- _Provided material_
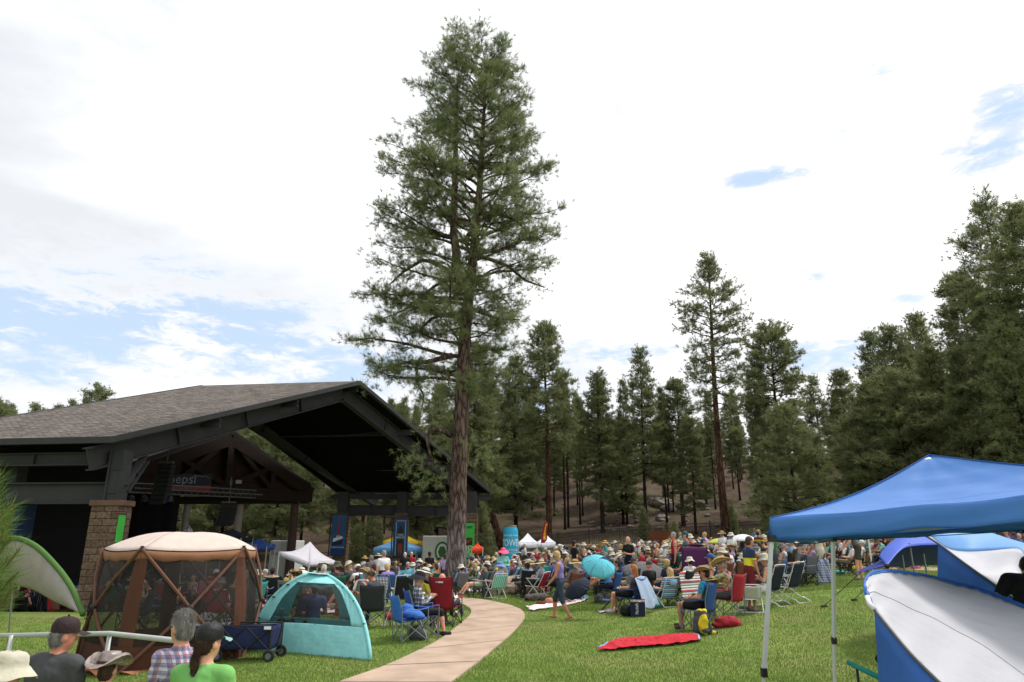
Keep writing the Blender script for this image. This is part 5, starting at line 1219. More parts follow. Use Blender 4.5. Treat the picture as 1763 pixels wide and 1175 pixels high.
# a far canopy leg with lock seen beyond the shade
g = gx(1503, 27); q = MB(); q.box((g.x, g.y, g.z+1.1), (.05, .05, 2.3)); q2 = at(1503, 967, 27)
t = thing('canopy_pole', 'single pale pole with a dark clamp standing beyond the bent man in grey', 'pole', g); part('tube', q, MATS['leg_powder'], t, world=True)
q = MB(); q.box(q2, (.1, .1, .13)); part('clamp', q, MATS['pole_black'], t, world=True)
# ---------------------------------------------------------------- soft shapes: one continuous skin over blended volumes
def nrm(v): v = np.array(v, float); return v/(np.linalg.norm(v)+1e-12)
def d_prim(p, P):
    if p[0] == 'c':
        a, b, r0, r1 = np.array(p[1], float), np.array(p[2], float), p[3], p[4]; ab = b-a
        t = np.clip(((P-a)@ab)/(ab@ab+1e-12), 0, 1); return np.linalg.norm(P-a-t[..., None]*ab, axis=-1)-(r0+(r1-r0)*t)
    c, r, R = np.array(p[1], float), np.array(p[2], float), p[3]
    q = P-c
    if R is not None: q = q@R           # columns of R are the local axes
    k0 = np.linalg.norm(q/r, axis=-1); k1 = np.linalg.norm(q/(r*r), axis=-1)+1e-9
    return k0*(k0-1)/k1
def p_box(p):
    if p[0] == 'c': a, b = np.array(p[1], float), np.array(p[2], float); m = max(p[3], p[4]); return np.minimum(a, b)-m, np.maximum(a, b)+m
    m = max(p[2]) if p[3] is not None else np.array(p[2], float); c = np.array(p[1], float); return c-m, c+m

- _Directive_
Search the listing for the string "part". Copy each line where it turns up.

- _Response for this exercise_
Keep writing the Blender script for this image. This is part 5, starting at line 1219. More parts follow. Use Blender 4.5. Treat the picture as 1763 pixels wide and 1175 pixels high.
t = thing('canopy_pole', 'single pale pole with a dark clamp standing beyond the bent man in grey', 'pole', g); part('tube', q, MATS['leg_powder'], t, world=True)
q = MB(); q.box(q2, (.1, .1, .13)); part('clamp', q, MATS['pole_black'], t, world=True)